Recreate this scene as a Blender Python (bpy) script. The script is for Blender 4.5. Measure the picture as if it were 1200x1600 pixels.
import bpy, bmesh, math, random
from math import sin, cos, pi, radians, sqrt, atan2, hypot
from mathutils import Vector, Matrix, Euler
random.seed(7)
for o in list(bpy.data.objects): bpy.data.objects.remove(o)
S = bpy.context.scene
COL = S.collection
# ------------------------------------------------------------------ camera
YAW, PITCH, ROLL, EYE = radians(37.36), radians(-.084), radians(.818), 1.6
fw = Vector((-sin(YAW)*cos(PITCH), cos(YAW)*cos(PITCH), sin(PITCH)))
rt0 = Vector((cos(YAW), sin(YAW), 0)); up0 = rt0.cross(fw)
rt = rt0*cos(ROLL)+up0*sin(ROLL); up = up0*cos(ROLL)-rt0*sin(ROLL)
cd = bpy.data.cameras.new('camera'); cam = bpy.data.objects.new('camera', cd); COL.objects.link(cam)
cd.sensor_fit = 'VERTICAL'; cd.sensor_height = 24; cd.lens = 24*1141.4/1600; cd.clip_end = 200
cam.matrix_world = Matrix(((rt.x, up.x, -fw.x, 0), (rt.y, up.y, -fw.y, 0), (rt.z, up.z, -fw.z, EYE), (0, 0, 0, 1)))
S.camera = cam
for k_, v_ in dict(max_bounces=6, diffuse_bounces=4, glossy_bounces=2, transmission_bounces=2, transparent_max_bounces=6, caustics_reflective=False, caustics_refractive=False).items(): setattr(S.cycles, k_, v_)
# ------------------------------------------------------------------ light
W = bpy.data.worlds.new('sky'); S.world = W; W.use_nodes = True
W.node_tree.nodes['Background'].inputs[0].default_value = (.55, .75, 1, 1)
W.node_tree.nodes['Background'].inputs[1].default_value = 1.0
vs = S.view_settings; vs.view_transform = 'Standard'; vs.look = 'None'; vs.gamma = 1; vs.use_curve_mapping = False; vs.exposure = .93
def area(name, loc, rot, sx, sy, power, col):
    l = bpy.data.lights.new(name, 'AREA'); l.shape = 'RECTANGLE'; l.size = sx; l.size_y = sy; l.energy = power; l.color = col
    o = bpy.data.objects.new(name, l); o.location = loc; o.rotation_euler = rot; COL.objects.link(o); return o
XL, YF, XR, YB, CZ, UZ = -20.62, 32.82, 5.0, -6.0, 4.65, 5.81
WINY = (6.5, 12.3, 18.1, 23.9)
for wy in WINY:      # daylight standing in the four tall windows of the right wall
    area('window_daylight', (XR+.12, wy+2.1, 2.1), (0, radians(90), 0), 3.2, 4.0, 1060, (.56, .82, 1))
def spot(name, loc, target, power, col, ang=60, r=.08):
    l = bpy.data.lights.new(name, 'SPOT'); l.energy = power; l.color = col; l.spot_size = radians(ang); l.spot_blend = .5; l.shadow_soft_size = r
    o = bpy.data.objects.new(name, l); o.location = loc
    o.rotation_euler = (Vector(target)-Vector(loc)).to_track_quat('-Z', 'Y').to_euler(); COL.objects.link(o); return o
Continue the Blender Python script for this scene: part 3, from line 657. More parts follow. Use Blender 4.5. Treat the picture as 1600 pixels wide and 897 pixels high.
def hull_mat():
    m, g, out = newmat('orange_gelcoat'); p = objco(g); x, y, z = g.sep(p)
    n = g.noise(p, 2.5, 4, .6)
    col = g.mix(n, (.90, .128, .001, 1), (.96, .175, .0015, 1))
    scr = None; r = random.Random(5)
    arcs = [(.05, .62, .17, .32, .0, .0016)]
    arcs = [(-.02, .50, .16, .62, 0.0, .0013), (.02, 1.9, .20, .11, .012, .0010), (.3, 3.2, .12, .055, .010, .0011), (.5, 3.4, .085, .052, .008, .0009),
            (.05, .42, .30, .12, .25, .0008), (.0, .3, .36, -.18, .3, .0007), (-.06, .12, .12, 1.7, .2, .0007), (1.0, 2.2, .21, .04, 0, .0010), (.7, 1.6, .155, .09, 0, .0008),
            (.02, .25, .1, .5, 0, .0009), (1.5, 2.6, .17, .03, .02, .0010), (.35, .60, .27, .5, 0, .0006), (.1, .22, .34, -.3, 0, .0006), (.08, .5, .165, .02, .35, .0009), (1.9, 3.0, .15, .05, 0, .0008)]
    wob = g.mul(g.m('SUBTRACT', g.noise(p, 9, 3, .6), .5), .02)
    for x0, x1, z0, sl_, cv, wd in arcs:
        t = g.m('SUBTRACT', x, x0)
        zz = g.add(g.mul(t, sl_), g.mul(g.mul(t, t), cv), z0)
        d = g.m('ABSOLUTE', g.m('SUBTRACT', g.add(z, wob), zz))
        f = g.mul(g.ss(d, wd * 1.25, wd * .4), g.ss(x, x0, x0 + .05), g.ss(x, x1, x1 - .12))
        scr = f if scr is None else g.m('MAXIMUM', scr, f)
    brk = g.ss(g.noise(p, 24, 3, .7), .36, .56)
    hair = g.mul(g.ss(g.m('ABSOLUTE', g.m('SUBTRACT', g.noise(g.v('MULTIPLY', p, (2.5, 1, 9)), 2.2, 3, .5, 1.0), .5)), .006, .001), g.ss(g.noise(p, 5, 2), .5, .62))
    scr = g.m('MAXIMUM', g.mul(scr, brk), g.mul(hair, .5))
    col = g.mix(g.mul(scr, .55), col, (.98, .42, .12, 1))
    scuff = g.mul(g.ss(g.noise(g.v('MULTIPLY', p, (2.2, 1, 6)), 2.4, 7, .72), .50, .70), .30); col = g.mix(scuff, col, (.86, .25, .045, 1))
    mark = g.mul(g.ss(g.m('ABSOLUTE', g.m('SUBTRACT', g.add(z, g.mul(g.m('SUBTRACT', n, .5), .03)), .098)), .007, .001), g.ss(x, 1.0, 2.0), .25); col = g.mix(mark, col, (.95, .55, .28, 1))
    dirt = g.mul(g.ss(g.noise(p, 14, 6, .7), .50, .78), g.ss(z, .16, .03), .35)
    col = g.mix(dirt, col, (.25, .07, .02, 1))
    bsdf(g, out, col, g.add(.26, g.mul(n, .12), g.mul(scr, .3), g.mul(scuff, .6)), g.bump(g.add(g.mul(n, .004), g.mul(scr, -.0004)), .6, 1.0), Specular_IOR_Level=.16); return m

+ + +

→ WHAT TO WORK ON
Return the whole listing exactly, with every line included.

→ IN RESPONSE
Recreate this scene as a Blender Python (bpy) script. The script is for Blender 4.5. Measure the picture as if it were 1200x1600 pixels.
import bpy, bmesh, math, random
from math import sin, cos, pi, radians, sqrt, atan2, hypot
from mathutils import Vector, Matrix, Euler
random.seed(7)
for o in list(bpy.data.objects): bpy.data.objects.remove(o)
S = bpy.context.scene
COL = S.collection
# ------------------------------------------------------------------ camera
YAW, PITCH, ROLL, EYE = radians(37.36), radians(-.084), radians(.818), 1.6
fw = Vector((-sin(YAW)*cos(PITCH), cos(YAW)*cos(PITCH), sin(PITCH)))
rt0 = Vector((cos(YAW), sin(YAW), 0)); up0 = rt0.cross(fw)
rt = rt0*cos(ROLL)+up0*sin(ROLL); up = up0*cos(ROLL)-rt0*sin(ROLL)
cd = bpy.data.cameras.new('camera'); cam = bpy.data.objects.new('camera', cd); COL.objects.link(cam)
cd.sensor_fit = 'VERTICAL'; cd.sensor_height = 24; cd.lens = 24*1141.4/1600; cd.clip_end = 200
cam.matrix_world = Matrix(((rt.x, up.x, -fw.x, 0), (rt.y, up.y, -fw.y, 0), (rt.z, up.z, -fw.z, EYE), (0, 0, 0, 1)))
S.camera = cam
for k_, v_ in dict(max_bounces=6, diffuse_bounces=4, glossy_bounces=2, transmission_bounces=2, transparent_max_bounces=6, caustics_reflective=False, caustics_refractive=False).items(): setattr(S.cycles, k_, v_)
# ------------------------------------------------------------------ light
W = bpy.data.worlds.new('sky'); S.world = W; W.use_nodes = True
W.node_tree.nodes['Background'].inputs[0].default_value = (.55, .75, 1, 1)
W.node_tree.nodes['Background'].inputs[1].default_value = 1.0
vs = S.view_settings; vs.view_transform = 'Standard'; vs.look = 'None'; vs.gamma = 1; vs.use_curve_mapping = False; vs.exposure = .93
def area(name, loc, rot, sx, sy, power, col):
    l = bpy.data.lights.new(name, 'AREA'); l.shape = 'RECTANGLE'; l.size = sx; l.size_y = sy; l.energy = power; l.color = col
    o = bpy.data.objects.new(name, l); o.location = loc; o.rotation_euler = rot; COL.objects.link(o); return o
XL, YF, XR, YB, CZ, UZ = -20.62, 32.82, 5.0, -6.0, 4.65, 5.81
WINY = (6.5, 12.3, 18.1, 23.9)
for wy in WINY:      # daylight standing in the four tall windows of the right wall
    area('window_daylight', (XR+.12, wy+2.1, 2.1), (0, radians(90), 0), 3.2, 4.0, 1060, (.56, .82, 1))
def spot(name, loc, target, power, col, ang=60, r=.08):
    l = bpy.data.lights.new(name, 'SPOT'); l.energy = power; l.color = col; l.spot_size = radians(ang); l.spot_blend = .5; l.shadow_soft_size = r
    o = bpy.data.objects.new(name, l); o.location = loc
    o.rotation_euler = (Vector(target)-Vector(loc)).to_track_quat('-Z', 'Y').to_euler(); COL.objects.link(o); return o
Continue the Blender Python script for this scene: part 3, from line 657. More parts follow. Use Blender 4.5. Treat the picture as 1600 pixels wide and 897 pixels high.
def hull_mat():
    m, g, out = newmat('orange_gelcoat'); p = objco(g); x, y, z = g.sep(p)
    n = g.noise(p, 2.5, 4, .6)
    col = g.mix(n, (.90, .128, .001, 1), (.96, .175, .0015, 1))
    scr = None; r = random.Random(5)
    arcs = [(.05, .62, .17, .32, .0, .0016)]
    arcs = [(-.02, .50, .16, .62, 0.0, .0013), (.02, 1.9, .20, .11, .012, .0010), (.3, 3.2, .12, .055, .010, .0011), (.5, 3.4, .085, .052, .008, .0009),
            (.05, .42, .30, .12, .25, .0008), (.0, .3, .36, -.18, .3, .0007), (-.06, .12, .12, 1.7, .2, .0007), (1.0, 2.2, .21, .04, 0, .0010), (.7, 1.6, .155, .09, 0, .0008),
            (.02, .25, .1, .5, 0, .0009), (1.5, 2.6, .17, .03, .02, .0010), (.35, .60, .27, .5, 0, .0006), (.1, .22, .34, -.3, 0, .0006), (.08, .5, .165, .02, .35, .0009), (1.9, 3.0, .15, .05, 0, .0008)]
    wob = g.mul(g.m('SUBTRACT', g.noise(p, 9, 3, .6), .5), .02)
    for x0, x1, z0, sl_, cv, wd in arcs:
        t = g.m('SUBTRACT', x, x0)
        zz = g.add(g.mul(t, sl_), g.mul(g.mul(t, t), cv), z0)
        d = g.m('ABSOLUTE', g.m('SUBTRACT', g.add(z, wob), zz))
        f = g.mul(g.ss(d, wd * 1.25, wd * .4), g.ss(x, x0, x0 + .05), g.ss(x, x1, x1 - .12))
        scr = f if scr is None else g.m('MAXIMUM', scr, f)
    brk = g.ss(g.noise(p, 24, 3, .7), .36, .56)
    hair = g.mul(g.ss(g.m('ABSOLUTE', g.m('SUBTRACT', g.noise(g.v('MULTIPLY', p, (2.5, 1, 9)), 2.2, 3, .5, 1.0), .5)), .006, .001), g.ss(g.noise(p, 5, 2), .5, .62))
    scr = g.m('MAXIMUM', g.mul(scr, brk), g.mul(hair, .5))
    col = g.mix(g.mul(scr, .55), col, (.98, .42, .12, 1))
    scuff = g.mul(g.ss(g.noise(g.v('MULTIPLY', p, (2.2, 1, 6)), 2.4, 7, .72), .50, .70), .30); col = g.mix(scuff, col, (.86, .25, .045, 1))
    mark = g.mul(g.ss(g.m('ABSOLUTE', g.m('SUBTRACT', g.add(z, g.mul(g.m('SUBTRACT', n, .5), .03)), .098)), .007, .001), g.ss(x, 1.0, 2.0), .25); col = g.mix(mark, col, (.95, .55, .28, 1))
    dirt = g.mul(g.ss(g.noise(p, 14, 6, .7), .50, .78), g.ss(z, .16, .03), .35)
    col = g.mix(dirt, col, (.25, .07, .02, 1))
    bsdf(g, out, col, g.add(.26, g.mul(n, .12), g.mul(scr, .3), g.mul(scuff, .6)), g.bump(g.add(g.mul(n, .004), g.mul(scr, -.0004)), .6, 1.0), Specular_IOR_Level=.16); return m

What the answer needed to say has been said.